I think Frenkies forward runs are pretty strong, and it's a part of his game that probably should be used, even if he plays CB. Maybe Koeman instructs him to make them, and also to drop deep to get the ball, but it's his responsibility to know the timing for it. I think Pedri has the same tendency, but Puig does not and neither does Gavi, they are better positioned, and makes it possible to play through the middle too. I doubt Koemans instruction differ for Gavi or Puig, and he is also very satisfied with Gavis position it seems like.

The times that Frenkie played CDM when Busquets was out, under Koeman and before Koeman, he was terrible in my opinion. Even more out of place than as a CM, and very inefficient. I agree with his quote though, and that's why I think he should be given the chance as a CB full time. He needs more time on the ball.

He's getting deep to get the ball SOMETIMES, not very often, and when he does it, this move is not in any way timed with the movement of others around him. It's pretty shit and useless to drop deep, when others don't adjust. It only widens the gap between players.

It's all on Koeman, the movement of players is chaotic and unregulated. You can see we're lacking the hand of a proper manager to make all these isolated individual movements part of something more drilled and rehearsed. The same thing we're seeing for Spain for example under Lucho. With much of the same players nearly.

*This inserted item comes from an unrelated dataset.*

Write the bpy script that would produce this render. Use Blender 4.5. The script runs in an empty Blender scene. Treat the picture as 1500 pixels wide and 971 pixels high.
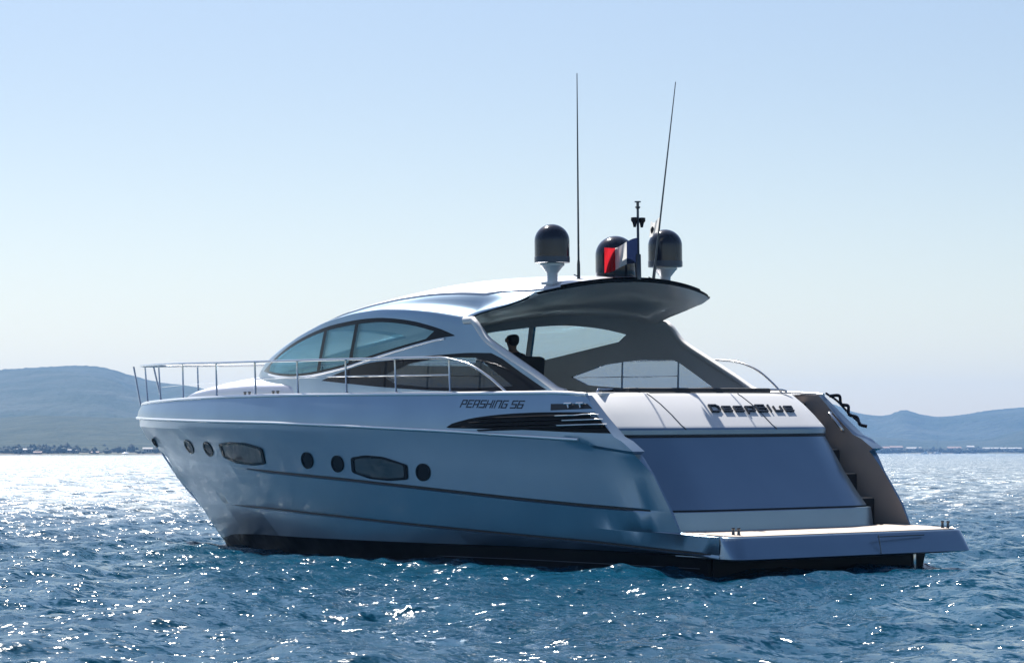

Let's take one deep build action where he does actually come down to initiate build-up from deep, although usually that is done by Busi 8 times out of 10.

one.jpg


First, this is not even a proper 4-3-3 shape. You're missing another midfielder to complete the trio. The other midfielder is probably somewhere up not even engaging in the build-up. This is a common flaw at Koeman. The midfielders don't really provide passing options except one at a time. Sometimes not even that.

So, here De Jong receives the ball. Look who will offer a pass option from the guys near him. Normally, Busi should be acting CM now. De Jong has taken over his deep build-up role of initiating a positional attack, he should offer the pass option. Or Gavi, the other midfielder who at this point has no role at all. Or the winger, or even the fullback although that would be too risky to just leave his position and go inside that much.

Busquets will show absolutely no intention of ever showing up for a pass in the hole. He will just watch and wait for De Jong to get into a dead position, recycle the ball so he can appear in that position after 20-30 seconds.